The purpose of this page is to collect ideas about cruise phase science that the in situ instruments could do, and provide information about trajectory, telemetry return etc. that will be useful in planning the cruise phase.
Cruise Phase Trajectory
- Orbit plots for the February 2019 Trajectories (including cruise phase) can now be found here: Orbit Plots
- CReMA 4.0 and associated OEM files and SPICE kernels are here: Solar Orbiter SPICE Kernels
About the Feb 2019 Cruise
For the first 18 months we stay relatively close to Earth and therefore have good comms. This is also handy for cross-calibrating EPD with other spacecraft. The next year is terrible for comms.
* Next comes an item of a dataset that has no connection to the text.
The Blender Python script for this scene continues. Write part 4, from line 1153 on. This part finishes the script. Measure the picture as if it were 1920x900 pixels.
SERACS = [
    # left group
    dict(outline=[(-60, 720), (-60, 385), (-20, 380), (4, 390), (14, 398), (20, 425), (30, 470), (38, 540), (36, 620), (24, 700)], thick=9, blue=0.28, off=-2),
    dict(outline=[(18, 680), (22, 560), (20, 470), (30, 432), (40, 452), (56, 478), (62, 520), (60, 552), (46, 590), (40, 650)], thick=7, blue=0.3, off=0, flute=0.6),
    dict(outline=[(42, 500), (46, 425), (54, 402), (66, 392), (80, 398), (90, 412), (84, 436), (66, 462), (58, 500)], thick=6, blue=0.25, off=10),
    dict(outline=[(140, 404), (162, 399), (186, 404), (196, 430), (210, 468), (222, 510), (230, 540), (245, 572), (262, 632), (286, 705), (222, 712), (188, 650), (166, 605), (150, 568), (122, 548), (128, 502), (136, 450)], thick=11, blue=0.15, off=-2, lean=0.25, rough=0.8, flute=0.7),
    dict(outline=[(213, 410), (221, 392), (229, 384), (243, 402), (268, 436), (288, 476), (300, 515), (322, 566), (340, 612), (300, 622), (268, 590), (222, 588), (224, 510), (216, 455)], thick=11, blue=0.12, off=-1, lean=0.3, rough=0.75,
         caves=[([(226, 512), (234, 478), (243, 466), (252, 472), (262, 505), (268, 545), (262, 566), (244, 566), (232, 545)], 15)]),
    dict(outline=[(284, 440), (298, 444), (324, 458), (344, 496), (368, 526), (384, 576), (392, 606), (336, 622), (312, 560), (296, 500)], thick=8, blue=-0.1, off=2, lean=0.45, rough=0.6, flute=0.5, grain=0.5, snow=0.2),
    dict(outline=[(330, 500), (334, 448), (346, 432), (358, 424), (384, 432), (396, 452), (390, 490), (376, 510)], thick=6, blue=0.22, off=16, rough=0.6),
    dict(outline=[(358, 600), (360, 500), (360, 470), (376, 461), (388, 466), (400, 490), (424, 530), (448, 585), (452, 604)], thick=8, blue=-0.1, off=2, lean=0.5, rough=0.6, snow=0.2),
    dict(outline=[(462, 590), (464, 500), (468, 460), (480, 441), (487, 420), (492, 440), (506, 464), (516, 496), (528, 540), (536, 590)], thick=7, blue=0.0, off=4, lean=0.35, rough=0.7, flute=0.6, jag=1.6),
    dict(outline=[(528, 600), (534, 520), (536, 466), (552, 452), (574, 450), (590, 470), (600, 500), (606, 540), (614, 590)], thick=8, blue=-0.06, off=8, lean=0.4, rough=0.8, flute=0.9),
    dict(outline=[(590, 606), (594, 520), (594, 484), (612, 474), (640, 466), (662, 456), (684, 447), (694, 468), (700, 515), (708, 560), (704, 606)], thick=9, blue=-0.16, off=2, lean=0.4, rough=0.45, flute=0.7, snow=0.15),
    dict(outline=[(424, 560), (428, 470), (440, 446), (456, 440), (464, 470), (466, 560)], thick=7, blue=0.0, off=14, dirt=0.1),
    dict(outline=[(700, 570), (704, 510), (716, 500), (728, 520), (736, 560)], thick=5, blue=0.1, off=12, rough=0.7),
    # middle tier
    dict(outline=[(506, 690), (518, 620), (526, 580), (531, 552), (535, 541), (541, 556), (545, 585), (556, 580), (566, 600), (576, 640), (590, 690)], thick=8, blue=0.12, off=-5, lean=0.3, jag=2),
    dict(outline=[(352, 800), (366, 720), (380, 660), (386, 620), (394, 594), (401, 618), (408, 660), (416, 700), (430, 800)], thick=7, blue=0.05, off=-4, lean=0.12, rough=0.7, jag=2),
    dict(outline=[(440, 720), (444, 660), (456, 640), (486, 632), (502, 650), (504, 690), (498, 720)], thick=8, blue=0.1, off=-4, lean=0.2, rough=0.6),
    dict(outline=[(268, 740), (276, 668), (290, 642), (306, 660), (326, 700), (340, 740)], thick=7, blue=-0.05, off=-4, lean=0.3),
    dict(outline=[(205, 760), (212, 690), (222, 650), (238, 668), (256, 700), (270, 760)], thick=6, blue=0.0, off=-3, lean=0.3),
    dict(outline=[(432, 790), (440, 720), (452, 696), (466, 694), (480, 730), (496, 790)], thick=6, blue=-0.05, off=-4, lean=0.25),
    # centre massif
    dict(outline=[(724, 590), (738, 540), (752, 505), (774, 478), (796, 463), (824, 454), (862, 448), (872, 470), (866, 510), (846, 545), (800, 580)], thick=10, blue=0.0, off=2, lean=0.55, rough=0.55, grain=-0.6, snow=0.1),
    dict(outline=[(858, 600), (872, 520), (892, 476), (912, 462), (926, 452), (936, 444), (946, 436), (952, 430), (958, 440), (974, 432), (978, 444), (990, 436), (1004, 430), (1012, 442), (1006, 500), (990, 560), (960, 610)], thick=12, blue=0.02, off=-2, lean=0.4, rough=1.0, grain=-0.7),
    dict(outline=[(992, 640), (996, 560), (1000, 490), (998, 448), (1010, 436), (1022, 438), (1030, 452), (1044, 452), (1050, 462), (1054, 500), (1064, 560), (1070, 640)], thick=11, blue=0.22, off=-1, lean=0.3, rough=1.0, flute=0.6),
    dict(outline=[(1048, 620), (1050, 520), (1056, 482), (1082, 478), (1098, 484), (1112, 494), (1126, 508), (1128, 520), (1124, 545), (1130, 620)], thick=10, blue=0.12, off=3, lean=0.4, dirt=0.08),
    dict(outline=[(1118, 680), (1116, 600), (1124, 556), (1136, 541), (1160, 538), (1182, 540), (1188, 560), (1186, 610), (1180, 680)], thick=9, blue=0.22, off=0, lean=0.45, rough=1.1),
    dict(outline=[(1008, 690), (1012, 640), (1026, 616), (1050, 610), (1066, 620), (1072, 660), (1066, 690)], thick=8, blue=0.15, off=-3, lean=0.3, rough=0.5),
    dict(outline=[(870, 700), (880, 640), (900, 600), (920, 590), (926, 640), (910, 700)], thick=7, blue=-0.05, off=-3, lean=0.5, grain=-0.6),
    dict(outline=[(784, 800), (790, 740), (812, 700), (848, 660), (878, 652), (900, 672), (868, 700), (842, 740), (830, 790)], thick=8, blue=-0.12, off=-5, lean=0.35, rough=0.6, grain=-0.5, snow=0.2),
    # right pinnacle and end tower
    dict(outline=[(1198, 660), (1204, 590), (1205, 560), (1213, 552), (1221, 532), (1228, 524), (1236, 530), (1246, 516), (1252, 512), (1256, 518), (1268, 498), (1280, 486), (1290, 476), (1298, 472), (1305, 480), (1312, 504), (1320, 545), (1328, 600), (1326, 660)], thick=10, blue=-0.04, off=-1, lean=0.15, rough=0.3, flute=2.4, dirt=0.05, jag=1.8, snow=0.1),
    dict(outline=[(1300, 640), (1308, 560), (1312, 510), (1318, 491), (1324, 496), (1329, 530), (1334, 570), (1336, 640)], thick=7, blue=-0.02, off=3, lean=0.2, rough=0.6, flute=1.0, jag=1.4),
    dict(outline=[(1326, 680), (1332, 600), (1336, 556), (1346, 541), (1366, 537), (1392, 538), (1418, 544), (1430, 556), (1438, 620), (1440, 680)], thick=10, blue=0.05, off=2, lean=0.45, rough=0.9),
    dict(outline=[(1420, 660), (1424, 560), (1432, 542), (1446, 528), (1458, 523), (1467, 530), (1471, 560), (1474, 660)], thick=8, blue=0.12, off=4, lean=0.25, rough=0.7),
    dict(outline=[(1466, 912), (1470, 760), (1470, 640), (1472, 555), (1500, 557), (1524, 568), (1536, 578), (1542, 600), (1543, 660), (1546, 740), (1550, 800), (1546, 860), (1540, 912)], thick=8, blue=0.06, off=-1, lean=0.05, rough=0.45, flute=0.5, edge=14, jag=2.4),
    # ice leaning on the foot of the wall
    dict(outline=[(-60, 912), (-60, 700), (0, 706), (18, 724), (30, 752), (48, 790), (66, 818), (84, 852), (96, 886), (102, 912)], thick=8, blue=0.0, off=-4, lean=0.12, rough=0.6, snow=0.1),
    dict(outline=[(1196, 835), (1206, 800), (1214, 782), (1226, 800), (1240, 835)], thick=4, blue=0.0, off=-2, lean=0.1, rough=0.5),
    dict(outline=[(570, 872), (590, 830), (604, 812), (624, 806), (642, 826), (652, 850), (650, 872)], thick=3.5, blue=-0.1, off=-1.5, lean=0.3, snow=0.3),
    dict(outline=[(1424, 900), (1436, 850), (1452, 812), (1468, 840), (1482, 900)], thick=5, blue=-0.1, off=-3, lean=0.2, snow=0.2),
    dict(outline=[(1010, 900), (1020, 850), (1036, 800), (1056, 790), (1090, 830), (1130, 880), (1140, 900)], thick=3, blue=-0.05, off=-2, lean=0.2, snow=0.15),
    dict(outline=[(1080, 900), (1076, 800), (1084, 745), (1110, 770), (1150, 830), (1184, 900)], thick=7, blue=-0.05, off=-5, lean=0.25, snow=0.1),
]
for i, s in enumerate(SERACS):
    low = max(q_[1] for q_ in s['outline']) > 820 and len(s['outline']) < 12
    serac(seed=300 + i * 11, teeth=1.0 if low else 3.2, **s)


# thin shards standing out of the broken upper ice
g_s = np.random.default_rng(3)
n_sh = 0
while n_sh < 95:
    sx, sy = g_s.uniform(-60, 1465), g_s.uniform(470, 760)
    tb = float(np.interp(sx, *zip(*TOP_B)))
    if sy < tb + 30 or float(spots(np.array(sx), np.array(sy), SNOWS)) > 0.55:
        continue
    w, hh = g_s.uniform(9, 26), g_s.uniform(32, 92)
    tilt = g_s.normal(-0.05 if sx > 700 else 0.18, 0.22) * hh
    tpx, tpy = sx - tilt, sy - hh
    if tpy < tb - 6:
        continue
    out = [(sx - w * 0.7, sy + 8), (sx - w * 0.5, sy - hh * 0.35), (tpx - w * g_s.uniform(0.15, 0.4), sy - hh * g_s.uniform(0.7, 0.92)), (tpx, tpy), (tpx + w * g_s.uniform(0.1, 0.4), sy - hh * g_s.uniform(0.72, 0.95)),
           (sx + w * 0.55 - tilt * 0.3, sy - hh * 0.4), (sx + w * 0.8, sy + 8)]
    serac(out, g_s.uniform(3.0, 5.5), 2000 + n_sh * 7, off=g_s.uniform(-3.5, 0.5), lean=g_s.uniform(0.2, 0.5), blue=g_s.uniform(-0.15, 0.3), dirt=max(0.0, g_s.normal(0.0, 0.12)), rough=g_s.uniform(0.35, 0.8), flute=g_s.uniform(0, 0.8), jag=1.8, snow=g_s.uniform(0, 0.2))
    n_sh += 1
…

During cruise we will have 3 comms passes a week, plus extras for the remote sensing checkout windows. It's still not completely clear what the comms performance per pass will be, but based on current information we're assuming it won't be significantly worse than during nominal phase, this means for in situ operations in cruise we'll get about 35% of the equivalent NMP/EMP rate for the entire payload (I think this is still quite a conservative estimate). Recall the total EID-A rate for in situ is 25 kbps
The white/grey shading on the plots marks when we'll be able to generate at the following rates without significantly filling the SSMM, so this represents a lower limit on data rate. As usual with SSMM usage and data latency the devil is in the details so consider this a rule of thumb.
> 0.35 * EIDA RSW Instantaneous Rate = 42 kbps
> 0.35 * EIDA Orbit Average Rate = 14.5 kbps
> 0.35 * EIDA In Situ Only rate = 8.75 kbps
< 0.35 * EIDA In Situ Only rate = 8.75 kbps
These figures represent what will be available to the in situ payload. Downlink for RS checkouts is handled separately.
We're working on a full downlink analysis for cruise so should be able to refine these numbers soon and create an initial telemetry corridor for the entire cruise phase.
We've tentatively scheduled the remote sensing checkout windows during the cruise, though these are likely to change.
Comms roll information isn't there yet, I'll update that as soon as I can. For communications roll strategy we're assuming the following:
- Outside of RS checkout windows, when necessary, we roll for the pass then roll back to nominal attitude.
- Inside of RS checkout windows, if comms rolls are needed we maintain a stable roll angle for the 7 days (any RS calibration rolls notwithstanding), then return to nominal attitude at the end of the window.
The exact dates of MTP periods will change so they contain an integer number of STP periods. STP periods in cruise are likely to be 3 weeks, not 1 week.
Planning for the First E2E Test
As mentioned at SOWG 9, the first E2E test will cover a six month planning period during cruise, that contains at least one checkout window. We've decided to plan the period Jan - Jul 2020 (i.e. MTP 3) from the Feb 2019 In Trajectory. For remote sensing instruments we'll plan one checkout window. For in situ we'd like to plan the whole six months at LTP level but will only expect one week's worth of IORs for the test proper. The period actually contains 3 checkout windows (preliminary locations) so we'd like to plan the in situ operations as if all three checkouts were happening.
To set some boundary conditions and determine exactly how much telemetry would be available to you we need to do the equivalent to mission level planning. As a first iteration we suggest the following:
- Ensure the SSMM stores are empty at the end of the planning period to prepare for the next year of bad downlink.
- TBC pending the more detailed downlink analysis this means generating on average 42kbps total for the in situ payload until ~8 June, 14.5kbps thereafter.
- Outside of RS checkout windows data are split pro rata between the in situ instruments.
- MAG calibration roll scheduled on or around Tuesday 31 March, exact times TBC depending on the pass schedule.
- Inside of RS checkout windows, MAG and (maybe) RPW get more so they can burst throughout for EMC characterisation.
- For the Extra Cold and Cold windows this could mean giving MAG 13 kbps, RPW 26 kbps and SWA and EPD as much as we can support so that the stores are empty on time (this will mean focussing generation in the windows and reducing rates a bit after each window). Scope TBC pending downlink analysis.
- For the warm window (which is the one we'll plan for the RS instruments) more careful planning of burst modes during specific activities and tradeoff against normal mode will be needed. Details TBC pending downlink analysis.
- Recall that the SSMM will not be configured to support selective downlink at this point.
Any comments or suggestions welcome!